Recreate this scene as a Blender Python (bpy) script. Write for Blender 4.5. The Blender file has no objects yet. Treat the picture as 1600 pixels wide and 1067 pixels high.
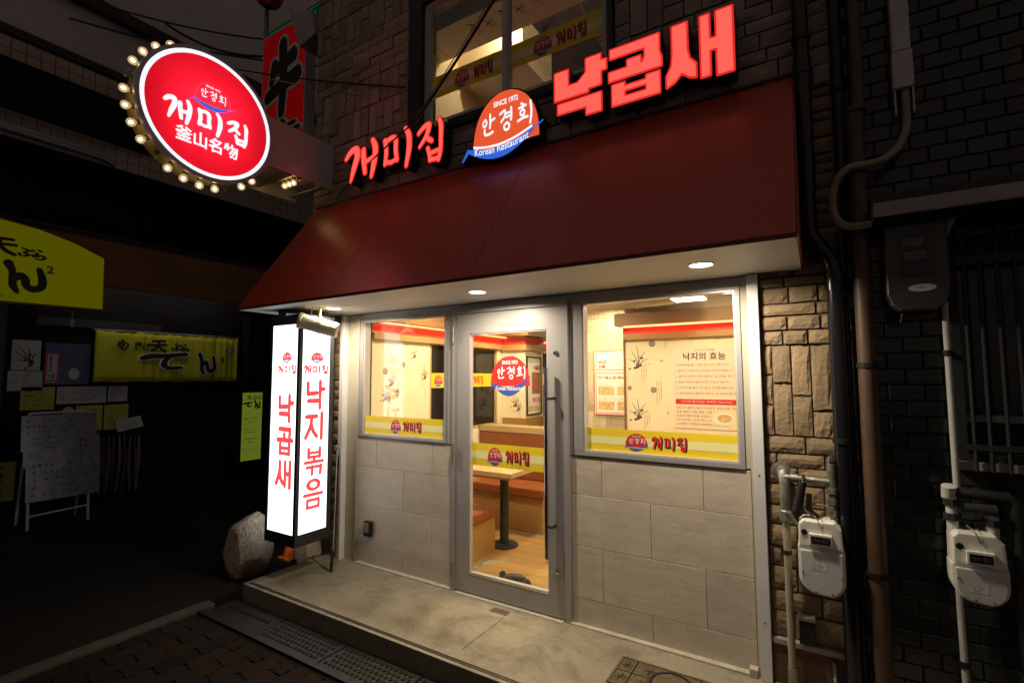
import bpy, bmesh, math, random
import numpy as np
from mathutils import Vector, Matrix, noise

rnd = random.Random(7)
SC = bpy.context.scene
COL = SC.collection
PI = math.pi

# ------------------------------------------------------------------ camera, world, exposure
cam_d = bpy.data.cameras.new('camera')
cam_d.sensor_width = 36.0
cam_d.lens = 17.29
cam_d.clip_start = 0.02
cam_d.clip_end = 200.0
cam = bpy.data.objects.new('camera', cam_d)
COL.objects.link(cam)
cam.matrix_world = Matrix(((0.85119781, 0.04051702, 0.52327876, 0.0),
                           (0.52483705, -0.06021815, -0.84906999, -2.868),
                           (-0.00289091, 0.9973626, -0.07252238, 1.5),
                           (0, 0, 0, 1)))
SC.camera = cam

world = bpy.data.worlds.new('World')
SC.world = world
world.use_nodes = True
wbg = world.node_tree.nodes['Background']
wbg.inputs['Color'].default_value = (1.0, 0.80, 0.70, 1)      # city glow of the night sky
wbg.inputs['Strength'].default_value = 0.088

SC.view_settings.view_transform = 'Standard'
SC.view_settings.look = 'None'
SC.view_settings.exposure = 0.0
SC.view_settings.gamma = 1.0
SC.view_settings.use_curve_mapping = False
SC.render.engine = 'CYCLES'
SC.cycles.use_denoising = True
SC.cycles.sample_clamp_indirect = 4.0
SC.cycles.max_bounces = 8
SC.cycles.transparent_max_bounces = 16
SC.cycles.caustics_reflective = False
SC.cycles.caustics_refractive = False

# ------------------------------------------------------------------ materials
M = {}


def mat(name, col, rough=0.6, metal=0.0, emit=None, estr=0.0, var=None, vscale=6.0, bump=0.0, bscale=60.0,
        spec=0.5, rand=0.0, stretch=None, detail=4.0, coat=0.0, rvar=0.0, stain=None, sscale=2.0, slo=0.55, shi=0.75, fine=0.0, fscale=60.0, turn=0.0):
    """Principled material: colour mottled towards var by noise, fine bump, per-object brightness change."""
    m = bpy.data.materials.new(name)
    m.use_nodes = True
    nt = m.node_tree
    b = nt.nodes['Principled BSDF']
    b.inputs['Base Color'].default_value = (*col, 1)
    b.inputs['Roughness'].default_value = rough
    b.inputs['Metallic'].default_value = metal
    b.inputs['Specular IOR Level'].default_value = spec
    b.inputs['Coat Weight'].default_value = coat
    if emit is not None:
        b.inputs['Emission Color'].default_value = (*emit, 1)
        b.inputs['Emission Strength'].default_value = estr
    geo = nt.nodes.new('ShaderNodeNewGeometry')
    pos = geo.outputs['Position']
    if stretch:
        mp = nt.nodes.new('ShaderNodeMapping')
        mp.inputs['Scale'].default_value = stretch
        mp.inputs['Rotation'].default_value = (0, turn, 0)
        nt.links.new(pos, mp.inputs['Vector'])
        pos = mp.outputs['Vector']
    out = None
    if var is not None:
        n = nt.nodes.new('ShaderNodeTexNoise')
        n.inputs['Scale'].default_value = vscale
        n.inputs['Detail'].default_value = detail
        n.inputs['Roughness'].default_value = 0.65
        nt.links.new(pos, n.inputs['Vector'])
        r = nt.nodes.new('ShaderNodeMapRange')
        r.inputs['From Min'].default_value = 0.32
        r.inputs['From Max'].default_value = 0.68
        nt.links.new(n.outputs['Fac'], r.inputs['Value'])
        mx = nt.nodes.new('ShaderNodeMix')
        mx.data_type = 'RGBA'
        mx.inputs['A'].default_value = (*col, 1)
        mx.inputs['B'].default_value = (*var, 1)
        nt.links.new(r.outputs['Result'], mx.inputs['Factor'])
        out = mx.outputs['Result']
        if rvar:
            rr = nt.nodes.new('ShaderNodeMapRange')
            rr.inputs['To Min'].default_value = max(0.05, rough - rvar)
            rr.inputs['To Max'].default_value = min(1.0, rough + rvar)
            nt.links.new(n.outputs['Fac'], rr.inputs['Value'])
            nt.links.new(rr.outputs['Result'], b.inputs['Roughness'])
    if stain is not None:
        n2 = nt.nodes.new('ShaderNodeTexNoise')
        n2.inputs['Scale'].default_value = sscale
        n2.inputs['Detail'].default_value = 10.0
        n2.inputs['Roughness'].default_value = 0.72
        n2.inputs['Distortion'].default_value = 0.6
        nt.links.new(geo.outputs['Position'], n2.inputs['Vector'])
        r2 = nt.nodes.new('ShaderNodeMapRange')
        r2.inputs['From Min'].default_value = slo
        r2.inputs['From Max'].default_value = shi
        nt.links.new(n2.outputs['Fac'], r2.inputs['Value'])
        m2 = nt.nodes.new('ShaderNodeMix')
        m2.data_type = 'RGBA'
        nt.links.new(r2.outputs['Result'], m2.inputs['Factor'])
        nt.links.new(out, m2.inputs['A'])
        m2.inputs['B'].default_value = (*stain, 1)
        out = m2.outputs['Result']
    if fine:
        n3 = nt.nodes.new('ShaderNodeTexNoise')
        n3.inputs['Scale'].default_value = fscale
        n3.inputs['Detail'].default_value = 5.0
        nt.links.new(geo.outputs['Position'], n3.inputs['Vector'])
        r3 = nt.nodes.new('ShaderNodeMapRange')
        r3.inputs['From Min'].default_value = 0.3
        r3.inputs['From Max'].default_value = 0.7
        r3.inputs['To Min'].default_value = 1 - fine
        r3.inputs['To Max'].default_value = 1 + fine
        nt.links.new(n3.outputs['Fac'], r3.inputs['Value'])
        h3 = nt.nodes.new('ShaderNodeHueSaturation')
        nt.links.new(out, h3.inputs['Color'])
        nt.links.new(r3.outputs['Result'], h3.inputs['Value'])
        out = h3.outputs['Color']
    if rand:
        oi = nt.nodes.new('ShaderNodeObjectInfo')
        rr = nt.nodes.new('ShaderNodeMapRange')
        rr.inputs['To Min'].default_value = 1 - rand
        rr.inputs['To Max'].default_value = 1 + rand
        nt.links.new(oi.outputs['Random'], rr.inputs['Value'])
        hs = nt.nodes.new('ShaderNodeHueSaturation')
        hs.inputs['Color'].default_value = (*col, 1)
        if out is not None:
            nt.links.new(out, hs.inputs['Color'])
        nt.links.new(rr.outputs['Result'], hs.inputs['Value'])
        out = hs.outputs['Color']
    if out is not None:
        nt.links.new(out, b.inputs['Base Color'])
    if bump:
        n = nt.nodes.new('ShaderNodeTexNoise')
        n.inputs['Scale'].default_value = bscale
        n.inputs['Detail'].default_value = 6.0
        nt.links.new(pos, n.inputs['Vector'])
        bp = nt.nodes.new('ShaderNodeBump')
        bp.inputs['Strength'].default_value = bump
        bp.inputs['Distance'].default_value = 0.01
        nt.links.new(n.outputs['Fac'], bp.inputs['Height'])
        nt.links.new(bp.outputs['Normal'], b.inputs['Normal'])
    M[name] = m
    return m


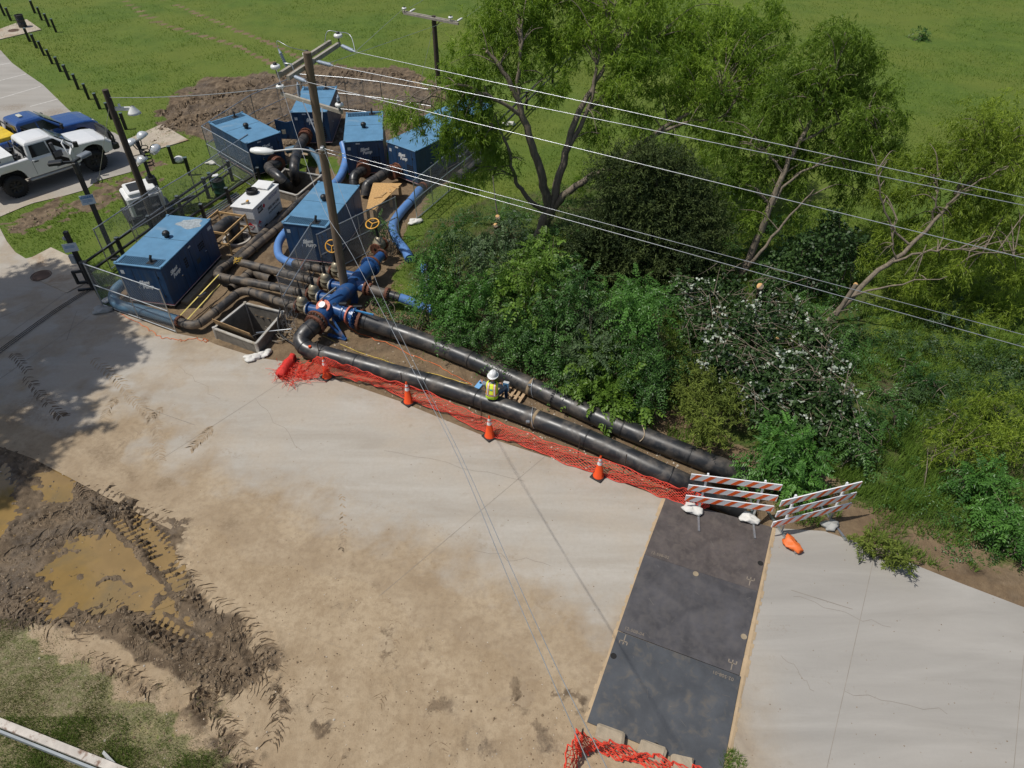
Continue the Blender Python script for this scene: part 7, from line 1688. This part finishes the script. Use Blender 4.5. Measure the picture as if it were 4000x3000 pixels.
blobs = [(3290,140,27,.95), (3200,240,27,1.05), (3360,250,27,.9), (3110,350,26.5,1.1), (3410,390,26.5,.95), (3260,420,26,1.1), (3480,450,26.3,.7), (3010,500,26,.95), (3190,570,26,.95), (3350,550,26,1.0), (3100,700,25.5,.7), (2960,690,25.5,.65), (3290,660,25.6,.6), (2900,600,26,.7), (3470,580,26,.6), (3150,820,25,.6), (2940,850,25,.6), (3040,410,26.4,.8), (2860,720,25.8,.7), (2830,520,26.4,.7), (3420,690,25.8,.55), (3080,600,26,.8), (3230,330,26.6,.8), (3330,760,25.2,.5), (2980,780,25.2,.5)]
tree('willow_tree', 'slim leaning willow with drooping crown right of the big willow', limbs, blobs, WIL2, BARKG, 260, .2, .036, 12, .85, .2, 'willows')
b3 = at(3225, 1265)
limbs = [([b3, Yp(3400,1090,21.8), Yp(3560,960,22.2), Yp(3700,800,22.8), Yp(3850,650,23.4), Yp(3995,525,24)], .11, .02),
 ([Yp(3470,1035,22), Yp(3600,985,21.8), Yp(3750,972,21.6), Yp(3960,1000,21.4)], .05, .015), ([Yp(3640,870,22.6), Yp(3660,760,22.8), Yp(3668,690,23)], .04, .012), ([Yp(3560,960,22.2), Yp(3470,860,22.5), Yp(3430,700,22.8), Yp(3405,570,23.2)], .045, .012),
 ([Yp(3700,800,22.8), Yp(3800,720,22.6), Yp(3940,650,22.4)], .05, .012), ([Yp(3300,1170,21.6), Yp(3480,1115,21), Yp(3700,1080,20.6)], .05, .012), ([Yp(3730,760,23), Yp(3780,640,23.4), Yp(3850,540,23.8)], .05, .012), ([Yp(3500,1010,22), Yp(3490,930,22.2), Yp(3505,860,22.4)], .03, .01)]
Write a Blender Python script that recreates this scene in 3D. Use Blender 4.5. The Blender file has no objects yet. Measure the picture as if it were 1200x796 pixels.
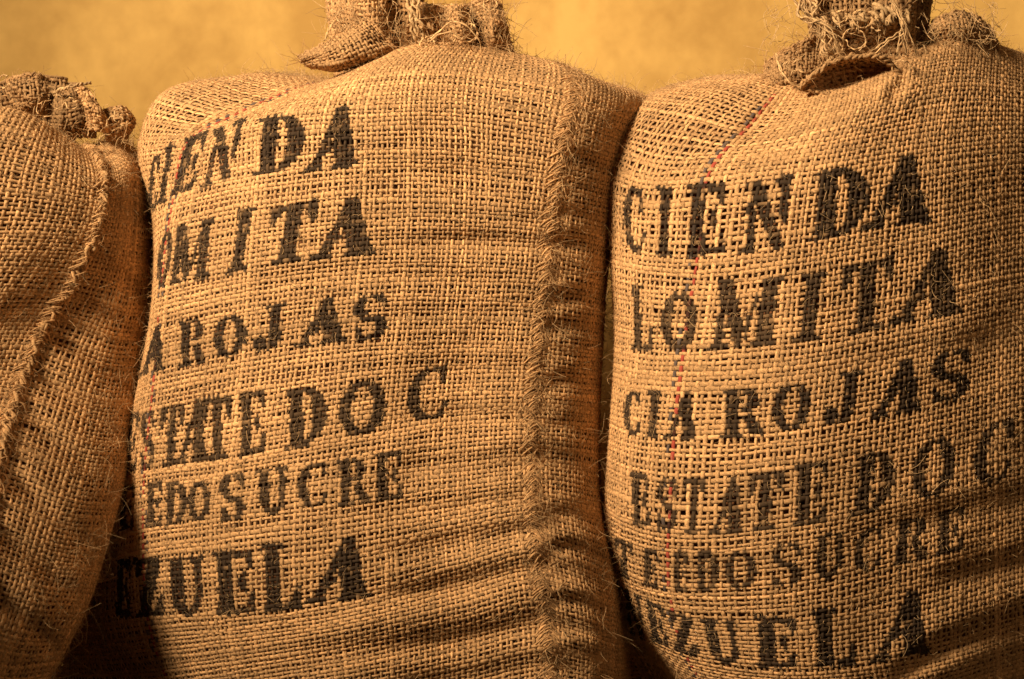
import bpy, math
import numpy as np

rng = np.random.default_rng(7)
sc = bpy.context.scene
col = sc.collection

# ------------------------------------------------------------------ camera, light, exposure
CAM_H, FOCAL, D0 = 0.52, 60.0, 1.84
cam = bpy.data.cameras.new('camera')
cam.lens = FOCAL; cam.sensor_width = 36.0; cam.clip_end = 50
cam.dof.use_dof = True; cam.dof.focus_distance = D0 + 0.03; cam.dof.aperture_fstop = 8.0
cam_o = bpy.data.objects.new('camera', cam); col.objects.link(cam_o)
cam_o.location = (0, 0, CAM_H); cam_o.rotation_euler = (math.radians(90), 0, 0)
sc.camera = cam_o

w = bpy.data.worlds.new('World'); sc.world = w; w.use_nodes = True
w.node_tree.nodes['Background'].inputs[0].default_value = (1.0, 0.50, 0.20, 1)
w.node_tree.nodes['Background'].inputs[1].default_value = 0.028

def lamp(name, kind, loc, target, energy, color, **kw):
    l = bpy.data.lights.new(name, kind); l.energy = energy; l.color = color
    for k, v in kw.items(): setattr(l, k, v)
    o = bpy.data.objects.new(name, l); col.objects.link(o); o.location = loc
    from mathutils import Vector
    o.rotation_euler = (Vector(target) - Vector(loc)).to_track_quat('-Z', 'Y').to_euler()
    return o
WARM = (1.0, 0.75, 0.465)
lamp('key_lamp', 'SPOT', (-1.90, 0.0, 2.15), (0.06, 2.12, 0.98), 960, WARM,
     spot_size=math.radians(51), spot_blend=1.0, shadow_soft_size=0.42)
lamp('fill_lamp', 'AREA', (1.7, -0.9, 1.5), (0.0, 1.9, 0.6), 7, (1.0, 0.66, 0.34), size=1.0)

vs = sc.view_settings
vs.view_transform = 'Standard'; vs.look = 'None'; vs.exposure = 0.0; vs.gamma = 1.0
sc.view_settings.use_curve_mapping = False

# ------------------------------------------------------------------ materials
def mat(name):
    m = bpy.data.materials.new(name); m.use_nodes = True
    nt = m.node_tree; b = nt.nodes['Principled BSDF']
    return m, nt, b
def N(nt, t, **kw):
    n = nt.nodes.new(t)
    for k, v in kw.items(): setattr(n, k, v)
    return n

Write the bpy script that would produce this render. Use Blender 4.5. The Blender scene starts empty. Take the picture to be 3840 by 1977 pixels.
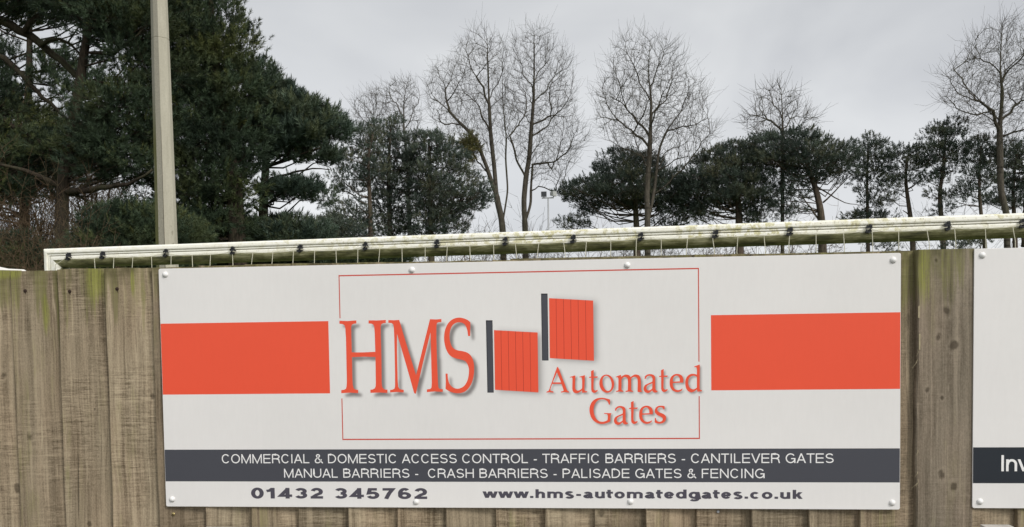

==*==

WRITTEN EXERCISE:
Begin at the first line of the data above and repeat each line exactly, stopping after the line containing "PI = math.pi". Omit the pictures.

THE SOLUTION:
Recreate this scene as a Blender Python (bpy) script. Write for Blender 4.5. The Blender file has no objects yet. Treat the picture as 1600 pixels wide and 1067 pixels high.
import bpy, bmesh, math, random
import numpy as np
from mathutils import Vector, Matrix, noise

rnd = random.Random(7)
SC = bpy.context.scene
COL = SC.collection
PI = math.pi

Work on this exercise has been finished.